This is a problem from mathematical contest for kids.
Split integer numbers $1, 2,\ldots, 31$ into sets such that a maximum value in each set is the sum of the others, or show that it's impossible.
My analysis so far has been that if we suppose that it's possible, and we end up with the collection of sets $G$, then if we denote the maximum element of each set $g \in G$ as $m(g)$, $$\sum_{x \in g} x = \sum_{x \in g \setminus {m(g)}} x + m(g) = 2 \cdot m(g)$$ $$\sum_{i=1}^{31}i = \sum_{g \in G} \sum_{x \in g} x = \sum_{g \in G} 2 \cdot m(g) = 2 \cdot \sum_{g \in G} m(g) $$
However $$\sum_{i=1}^{31}i = \frac{1 + 31}{2} \cdot 31 = 16 \cdot 31$$ So $$2 \cdot \sum_{g \in G} m(g) = 16 \cdot 31$$ and $$ \sum_{g \in G} m(g) = 8 \cdot 31$$
Thus I need to find a set of maximum elements sum of which is 31, and then for each of the maximum elements, augment their sets by some other numbers so that their sum is equal to the respective maximum elements.
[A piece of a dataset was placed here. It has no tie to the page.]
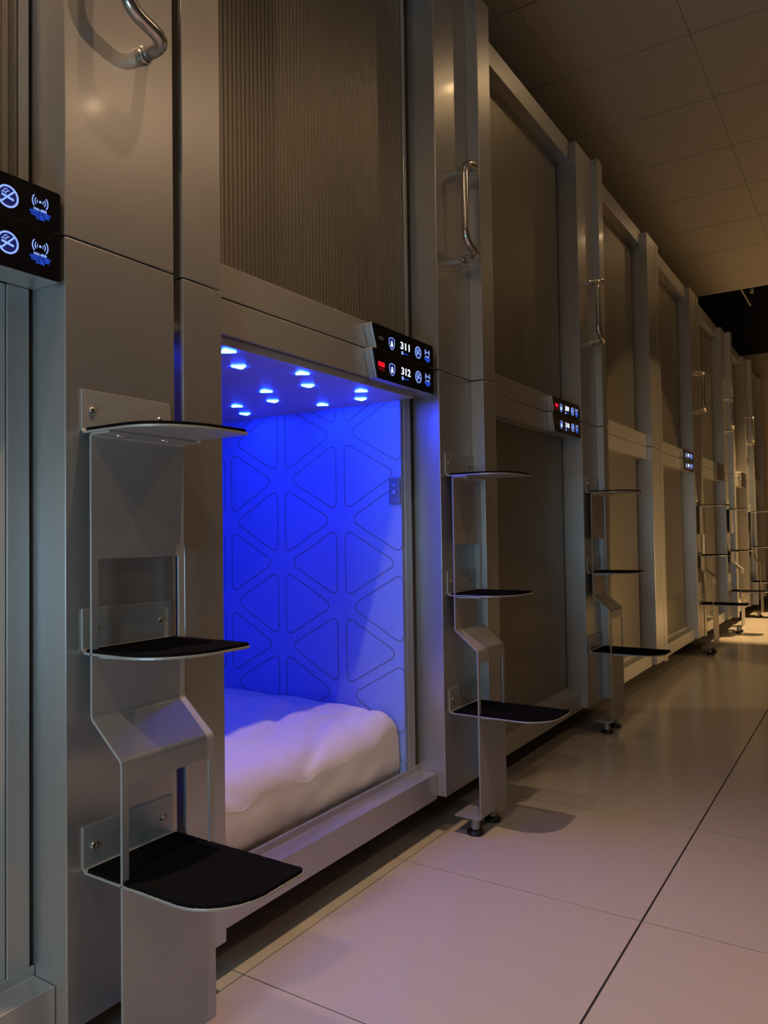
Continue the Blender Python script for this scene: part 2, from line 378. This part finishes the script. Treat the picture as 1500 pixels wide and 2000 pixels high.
def tri_pattern(mb, y, x0, x1, z0, z1, mi):
    """grooved rounded triangles on the plane y=const (facing -y)"""
    dxc, dz = 0.2275, 0.2545
    for c in range(0, 10):
        xa = -0.0665-dxc*c; xb = xa-dxc
        if xb < x0: break
        off = 0.0 if c % 2 == 1 else 0.5     # column xa nodes at .892+dz*k for odd c
        for k in range(-4, 5):
            zn = 0.892+dz*(k+off)
            # vertical side on xa, apex on xb
            T1 = [(xa, zn), (xa, zn+dz), (xb, zn+dz/2)]
            T2 = [(xb, zn+dz/2), (xb, zn-dz/2), (xa, zn)]
            for T in (T1, T2):
                cx = sum(p[0] for p in T)/3; cz = sum(p[1] for p in T)/3
                inr = dz*0.28; s_ = 1-0.015/inr*0.97
                q = [(cx+(p[0]-cx)*s_, cz+(p[1]-cz)*s_) for p in T]
                q = round_poly(q, 0.016, 5)
                q = [(a, b) for a, b in q]
                n = len(q)
                seg = []
                for i in range(n):
                    a, b = q[i], q[(i+1) % n]; k_ = max(1, int(math.hypot(b[0]-a[0], b[1]-a[1])/0.012))
                    seg += [((a[0]+(b[0]-a[0])*t/k_, a[1]+(b[1]-a[1])*t/k_), (a[0]+(b[0]-a[0])*(t+1)/k_, a[1]+(b[1]-a[1])*(t+1)/k_)) for t in range(k_)]
                for a, b in seg:
                    if min(a[1], b[1]) < z0 or max(a[1], b[1]) > z1 or min(a[0], b[0]) < x0 or max(a[0], b[0]) > x1: continue
                    dx, dy = b[0]-a[0], b[1]-a[1]; l = math.hypot(dx, dy)
                    if l < 1e-6: continue
                    nx, ny = -dy/l*0.0011, dx/l*0.0011; ex, ey = dx/l*0.0003, dy/l*0.0003
                    mb.add([(a[0]+nx-ex, y, a[1]+ny-ey), (b[0]+nx+ex, y, b[1]+ny+ey), (b[0]-nx+ex, y, b[1]-ny+ey), (a[0]-nx-ex, y, a[1]-ny-ey)], [(0, 1, 2, 3)], mi)

def panels(parent, m, lower):
    Y = YK[m]; Yn = YK[m+1]; wa, b0, b1, pr = GEO[m]
    z0, z1 = (ZB, ZD) if lower else (ZD+0.003, ZT)
    xb = -0.100
    MB().box(xb, 0, Y, Y+wa-0.0004, z0, z1).build('side_panel', M_AL, parent, bevel=0.0014)
    zc0 = z0-0.012 if lower else z0
    MB().box(xb, pr, Y+b0, Y+b1, zc0 if pr == 0 else z0+0.0, z1).build('cover_strip', M_AL if pr == 0 else M_AL2, parent, bevel=0.0014)
    # header
    ye = Y+b1+0.0004; yn = Yn-0.001
    if lower:
        MB().box(-0.080, -0.027, ye, yn, 1.242, ZD).build('header', M_AL2, parent, bevel=0.0012)
        # sill with raised inner lip
        prof = [(-0.100, 0.100), (-0.027, 0.100), (-0.027, 0.172), (-0.0795, 0.172), (-0.0795, 0.188), (-0.0885, 0.188), (-0.0885, 0.150), (-0.100, 0.150)]
        MB().prism(prof, 'y', ye, yn).build('sill', M_AL2, parent, bevel=0.0012)
    else:
        MB().box(-0.080, -0.027, ye, yn, ZD+0.003, 1.381).build('header', M_AL2, parent, bevel=0.0012)
        MB().box(-0.100, -0.033, ye, yn, 2.446, 2.527).build('top_rail', M_AL2, parent, bevel=0.0015)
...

I wasn't able to analyse it further, and when I tried to work out the solution by hand, somehow I always was unable to find a required partition.
There seem to be many ideas to prune the search (like 31 will be a maximum element, then it's either that we take $31 = 30 + 1$ and then $29$ will be a maximum element, or we'll have $31$ and $30$ as maximum elements). However I still don't see how this could be done without the use of a computer. Implementing a search procedure in a programming language should also be an interesting problem, and I think it could be done, but if it won't find a solution, I think such a brute force rejection won't be considered as a satisfactory solution in a sense that there should be some less computationally hard argument.